◆ Task to complete
All of the data below should be written out exactly.

◆ Dataset excerpt
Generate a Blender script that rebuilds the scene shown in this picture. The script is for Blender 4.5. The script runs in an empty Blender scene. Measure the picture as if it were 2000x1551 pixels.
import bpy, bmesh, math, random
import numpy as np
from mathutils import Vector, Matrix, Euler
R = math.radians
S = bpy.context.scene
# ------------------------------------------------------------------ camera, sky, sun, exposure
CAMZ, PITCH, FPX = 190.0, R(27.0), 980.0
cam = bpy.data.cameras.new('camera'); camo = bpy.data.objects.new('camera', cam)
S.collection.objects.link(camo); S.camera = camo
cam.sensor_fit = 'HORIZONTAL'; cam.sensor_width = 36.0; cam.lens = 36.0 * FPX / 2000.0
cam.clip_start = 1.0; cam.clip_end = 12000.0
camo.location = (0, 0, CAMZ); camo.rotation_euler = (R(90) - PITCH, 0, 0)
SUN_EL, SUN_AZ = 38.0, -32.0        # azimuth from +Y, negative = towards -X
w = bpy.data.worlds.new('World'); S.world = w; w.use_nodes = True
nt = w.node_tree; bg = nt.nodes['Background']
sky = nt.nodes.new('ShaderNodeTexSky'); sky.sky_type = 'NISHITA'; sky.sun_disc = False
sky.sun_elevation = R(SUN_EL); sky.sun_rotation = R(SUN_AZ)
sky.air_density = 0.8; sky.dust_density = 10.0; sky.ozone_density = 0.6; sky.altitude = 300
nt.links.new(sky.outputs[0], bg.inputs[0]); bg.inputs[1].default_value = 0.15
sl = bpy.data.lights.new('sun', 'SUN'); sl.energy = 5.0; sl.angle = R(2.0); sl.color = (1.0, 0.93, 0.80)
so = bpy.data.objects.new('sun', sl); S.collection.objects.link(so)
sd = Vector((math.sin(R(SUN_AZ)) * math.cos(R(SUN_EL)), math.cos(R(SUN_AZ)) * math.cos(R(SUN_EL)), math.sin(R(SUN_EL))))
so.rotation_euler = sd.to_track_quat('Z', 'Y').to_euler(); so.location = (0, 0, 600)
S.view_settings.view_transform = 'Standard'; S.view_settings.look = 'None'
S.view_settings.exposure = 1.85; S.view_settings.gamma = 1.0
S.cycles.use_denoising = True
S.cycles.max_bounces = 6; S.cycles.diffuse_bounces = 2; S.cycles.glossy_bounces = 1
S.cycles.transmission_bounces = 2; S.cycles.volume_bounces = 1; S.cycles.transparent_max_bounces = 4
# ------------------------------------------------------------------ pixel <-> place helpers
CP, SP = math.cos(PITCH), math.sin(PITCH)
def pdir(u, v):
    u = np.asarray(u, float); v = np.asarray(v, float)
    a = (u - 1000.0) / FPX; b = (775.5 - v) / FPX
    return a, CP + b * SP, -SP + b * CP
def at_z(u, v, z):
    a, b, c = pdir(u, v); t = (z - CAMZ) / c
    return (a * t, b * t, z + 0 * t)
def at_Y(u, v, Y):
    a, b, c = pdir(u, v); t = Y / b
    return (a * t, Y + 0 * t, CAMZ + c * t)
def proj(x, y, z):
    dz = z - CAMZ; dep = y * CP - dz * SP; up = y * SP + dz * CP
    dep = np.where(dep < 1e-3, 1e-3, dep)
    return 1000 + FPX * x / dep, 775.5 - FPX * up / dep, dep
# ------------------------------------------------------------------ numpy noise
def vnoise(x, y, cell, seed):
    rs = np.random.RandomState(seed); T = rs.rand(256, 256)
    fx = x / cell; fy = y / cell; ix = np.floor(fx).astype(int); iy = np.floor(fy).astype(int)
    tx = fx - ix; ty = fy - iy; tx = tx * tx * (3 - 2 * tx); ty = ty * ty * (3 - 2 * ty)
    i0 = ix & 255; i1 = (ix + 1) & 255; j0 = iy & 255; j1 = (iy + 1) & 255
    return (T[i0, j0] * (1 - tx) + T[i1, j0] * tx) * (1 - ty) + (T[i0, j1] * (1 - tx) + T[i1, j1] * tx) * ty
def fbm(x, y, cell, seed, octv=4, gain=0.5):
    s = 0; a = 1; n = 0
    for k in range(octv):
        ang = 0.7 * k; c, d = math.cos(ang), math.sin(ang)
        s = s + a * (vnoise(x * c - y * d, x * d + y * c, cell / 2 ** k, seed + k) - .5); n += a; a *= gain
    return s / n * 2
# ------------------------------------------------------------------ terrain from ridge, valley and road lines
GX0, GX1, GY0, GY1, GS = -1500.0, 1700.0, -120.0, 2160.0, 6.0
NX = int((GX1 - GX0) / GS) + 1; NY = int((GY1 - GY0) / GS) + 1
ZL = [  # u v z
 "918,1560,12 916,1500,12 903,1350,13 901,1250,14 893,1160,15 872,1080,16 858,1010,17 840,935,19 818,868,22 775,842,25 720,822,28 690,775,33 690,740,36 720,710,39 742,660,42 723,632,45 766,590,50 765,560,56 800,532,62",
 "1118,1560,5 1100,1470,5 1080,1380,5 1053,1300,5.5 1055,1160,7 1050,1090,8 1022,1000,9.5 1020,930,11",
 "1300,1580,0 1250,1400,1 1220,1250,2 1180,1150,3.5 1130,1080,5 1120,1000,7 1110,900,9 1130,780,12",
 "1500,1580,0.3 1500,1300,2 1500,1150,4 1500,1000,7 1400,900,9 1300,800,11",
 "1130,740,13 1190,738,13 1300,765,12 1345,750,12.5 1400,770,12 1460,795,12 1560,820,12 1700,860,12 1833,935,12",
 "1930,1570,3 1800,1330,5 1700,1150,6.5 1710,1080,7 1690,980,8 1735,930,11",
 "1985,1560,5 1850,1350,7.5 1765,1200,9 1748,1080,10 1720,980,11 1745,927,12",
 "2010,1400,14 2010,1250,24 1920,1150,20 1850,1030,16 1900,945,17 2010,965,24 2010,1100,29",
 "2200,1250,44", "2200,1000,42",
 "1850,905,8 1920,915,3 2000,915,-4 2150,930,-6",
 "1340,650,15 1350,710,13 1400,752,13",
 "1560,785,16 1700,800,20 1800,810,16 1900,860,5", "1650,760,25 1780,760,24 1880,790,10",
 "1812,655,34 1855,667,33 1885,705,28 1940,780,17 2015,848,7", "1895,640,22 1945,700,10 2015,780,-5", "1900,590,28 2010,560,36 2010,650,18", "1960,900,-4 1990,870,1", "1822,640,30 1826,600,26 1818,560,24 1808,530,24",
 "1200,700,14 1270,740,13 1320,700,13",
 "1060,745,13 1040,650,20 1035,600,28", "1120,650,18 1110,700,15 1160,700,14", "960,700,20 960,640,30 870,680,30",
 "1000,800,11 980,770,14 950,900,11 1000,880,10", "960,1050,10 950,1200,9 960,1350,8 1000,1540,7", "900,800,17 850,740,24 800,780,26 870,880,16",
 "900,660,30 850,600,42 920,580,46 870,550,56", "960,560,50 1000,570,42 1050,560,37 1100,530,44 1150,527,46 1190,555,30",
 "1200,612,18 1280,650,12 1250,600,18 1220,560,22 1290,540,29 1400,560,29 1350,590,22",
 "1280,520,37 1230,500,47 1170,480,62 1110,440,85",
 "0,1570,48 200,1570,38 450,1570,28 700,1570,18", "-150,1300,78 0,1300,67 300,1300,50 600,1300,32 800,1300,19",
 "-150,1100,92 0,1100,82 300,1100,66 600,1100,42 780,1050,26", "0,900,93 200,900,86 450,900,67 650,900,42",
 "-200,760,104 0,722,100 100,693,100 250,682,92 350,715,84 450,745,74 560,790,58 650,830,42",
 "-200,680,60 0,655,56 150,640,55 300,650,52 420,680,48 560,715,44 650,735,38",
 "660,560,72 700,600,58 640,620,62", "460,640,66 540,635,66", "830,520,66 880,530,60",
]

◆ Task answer
Generate a Blender script that rebuilds the scene shown in this picture. The script is for Blender 4.5. The script runs in an empty Blender scene. Measure the picture as if it were 2000x1551 pixels.
import bpy, bmesh, math, random
import numpy as np
from mathutils import Vector, Matrix, Euler
R = math.radians
S = bpy.context.scene
# ------------------------------------------------------------------ camera, sky, sun, exposure
CAMZ, PITCH, FPX = 190.0, R(27.0), 980.0
cam = bpy.data.cameras.new('camera'); camo = bpy.data.objects.new('camera', cam)
S.collection.objects.link(camo); S.camera = camo
cam.sensor_fit = 'HORIZONTAL'; cam.sensor_width = 36.0; cam.lens = 36.0 * FPX / 2000.0
cam.clip_start = 1.0; cam.clip_end = 12000.0
camo.location = (0, 0, CAMZ); camo.rotation_euler = (R(90) - PITCH, 0, 0)
SUN_EL, SUN_AZ = 38.0, -32.0        # azimuth from +Y, negative = towards -X
w = bpy.data.worlds.new('World'); S.world = w; w.use_nodes = True
nt = w.node_tree; bg = nt.nodes['Background']
sky = nt.nodes.new('ShaderNodeTexSky'); sky.sky_type = 'NISHITA'; sky.sun_disc = False
sky.sun_elevation = R(SUN_EL); sky.sun_rotation = R(SUN_AZ)
sky.air_density = 0.8; sky.dust_density = 10.0; sky.ozone_density = 0.6; sky.altitude = 300
nt.links.new(sky.outputs[0], bg.inputs[0]); bg.inputs[1].default_value = 0.15
sl = bpy.data.lights.new('sun', 'SUN'); sl.energy = 5.0; sl.angle = R(2.0); sl.color = (1.0, 0.93, 0.80)
so = bpy.data.objects.new('sun', sl); S.collection.objects.link(so)
sd = Vector((math.sin(R(SUN_AZ)) * math.cos(R(SUN_EL)), math.cos(R(SUN_AZ)) * math.cos(R(SUN_EL)), math.sin(R(SUN_EL))))
so.rotation_euler = sd.to_track_quat('Z', 'Y').to_euler(); so.location = (0, 0, 600)
S.view_settings.view_transform = 'Standard'; S.view_settings.look = 'None'
S.view_settings.exposure = 1.85; S.view_settings.gamma = 1.0
S.cycles.use_denoising = True
S.cycles.max_bounces = 6; S.cycles.diffuse_bounces = 2; S.cycles.glossy_bounces = 1
S.cycles.transmission_bounces = 2; S.cycles.volume_bounces = 1; S.cycles.transparent_max_bounces = 4
# ------------------------------------------------------------------ pixel <-> place helpers
CP, SP = math.cos(PITCH), math.sin(PITCH)
def pdir(u, v):
    u = np.asarray(u, float); v = np.asarray(v, float)
    a = (u - 1000.0) / FPX; b = (775.5 - v) / FPX
    return a, CP + b * SP, -SP + b * CP
def at_z(u, v, z):
    a, b, c = pdir(u, v); t = (z - CAMZ) / c
    return (a * t, b * t, z + 0 * t)
def at_Y(u, v, Y):
    a, b, c = pdir(u, v); t = Y / b
    return (a * t, Y + 0 * t, CAMZ + c * t)
def proj(x, y, z):
    dz = z - CAMZ; dep = y * CP - dz * SP; up = y * SP + dz * CP
    dep = np.where(dep < 1e-3, 1e-3, dep)
    return 1000 + FPX * x / dep, 775.5 - FPX * up / dep, dep
# ------------------------------------------------------------------ numpy noise
def vnoise(x, y, cell, seed):
    rs = np.random.RandomState(seed); T = rs.rand(256, 256)
    fx = x / cell; fy = y / cell; ix = np.floor(fx).astype(int); iy = np.floor(fy).astype(int)
    tx = fx - ix; ty = fy - iy; tx = tx * tx * (3 - 2 * tx); ty = ty * ty * (3 - 2 * ty)
    i0 = ix & 255; i1 = (ix + 1) & 255; j0 = iy & 255; j1 = (iy + 1) & 255
    return (T[i0, j0] * (1 - tx) + T[i1, j0] * tx) * (1 - ty) + (T[i0, j1] * (1 - tx) + T[i1, j1] * tx) * ty
def fbm(x, y, cell, seed, octv=4, gain=0.5):
    s = 0; a = 1; n = 0
    for k in range(octv):
        ang = 0.7 * k; c, d = math.cos(ang), math.sin(ang)
        s = s + a * (vnoise(x * c - y * d, x * d + y * c, cell / 2 ** k, seed + k) - .5); n += a; a *= gain
    return s / n * 2
# ------------------------------------------------------------------ terrain from ridge, valley and road lines
GX0, GX1, GY0, GY1, GS = -1500.0, 1700.0, -120.0, 2160.0, 6.0
NX = int((GX1 - GX0) / GS) + 1; NY = int((GY1 - GY0) / GS) + 1
ZL = [  # u v z
 "918,1560,12 916,1500,12 903,1350,13 901,1250,14 893,1160,15 872,1080,16 858,1010,17 840,935,19 818,868,22 775,842,25 720,822,28 690,775,33 690,740,36 720,710,39 742,660,42 723,632,45 766,590,50 765,560,56 800,532,62",
 "1118,1560,5 1100,1470,5 1080,1380,5 1053,1300,5.5 1055,1160,7 1050,1090,8 1022,1000,9.5 1020,930,11",
 "1300,1580,0 1250,1400,1 1220,1250,2 1180,1150,3.5 1130,1080,5 1120,1000,7 1110,900,9 1130,780,12",
 "1500,1580,0.3 1500,1300,2 1500,1150,4 1500,1000,7 1400,900,9 1300,800,11",
 "1130,740,13 1190,738,13 1300,765,12 1345,750,12.5 1400,770,12 1460,795,12 1560,820,12 1700,860,12 1833,935,12",
 "1930,1570,3 1800,1330,5 1700,1150,6.5 1710,1080,7 1690,980,8 1735,930,11",
 "1985,1560,5 1850,1350,7.5 1765,1200,9 1748,1080,10 1720,980,11 1745,927,12",
 "2010,1400,14 2010,1250,24 1920,1150,20 1850,1030,16 1900,945,17 2010,965,24 2010,1100,29",
 "2200,1250,44", "2200,1000,42",
 "1850,905,8 1920,915,3 2000,915,-4 2150,930,-6",
 "1340,650,15 1350,710,13 1400,752,13",
 "1560,785,16 1700,800,20 1800,810,16 1900,860,5", "1650,760,25 1780,760,24 1880,790,10",
 "1812,655,34 1855,667,33 1885,705,28 1940,780,17 2015,848,7", "1895,640,22 1945,700,10 2015,780,-5", "1900,590,28 2010,560,36 2010,650,18", "1960,900,-4 1990,870,1", "1822,640,30 1826,600,26 1818,560,24 1808,530,24",
 "1200,700,14 1270,740,13 1320,700,13",
 "1060,745,13 1040,650,20 1035,600,28", "1120,650,18 1110,700,15 1160,700,14", "960,700,20 960,640,30 870,680,30",
 "1000,800,11 980,770,14 950,900,11 1000,880,10", "960,1050,10 950,1200,9 960,1350,8 1000,1540,7", "900,800,17 850,740,24 800,780,26 870,880,16",
 "900,660,30 850,600,42 920,580,46 870,550,56", "960,560,50 1000,570,42 1050,560,37 1100,530,44 1150,527,46 1190,555,30",
 "1200,612,18 1280,650,12 1250,600,18 1220,560,22 1290,540,29 1400,560,29 1350,590,22",
 "1280,520,37 1230,500,47 1170,480,62 1110,440,85",
 "0,1570,48 200,1570,38 450,1570,28 700,1570,18", "-150,1300,78 0,1300,67 300,1300,50 600,1300,32 800,1300,19",
 "-150,1100,92 0,1100,82 300,1100,66 600,1100,42 780,1050,26", "0,900,93 200,900,86 450,900,67 650,900,42",
 "-200,760,104 0,722,100 100,693,100 250,682,92 350,715,84 450,745,74 560,790,58 650,830,42",
 "-200,680,60 0,655,56 150,640,55 300,650,52 420,680,48 560,715,44 650,735,38",
 "660,560,72 700,600,58 640,620,62", "460,640,66 540,635,66", "830,520,66 880,530,60",
]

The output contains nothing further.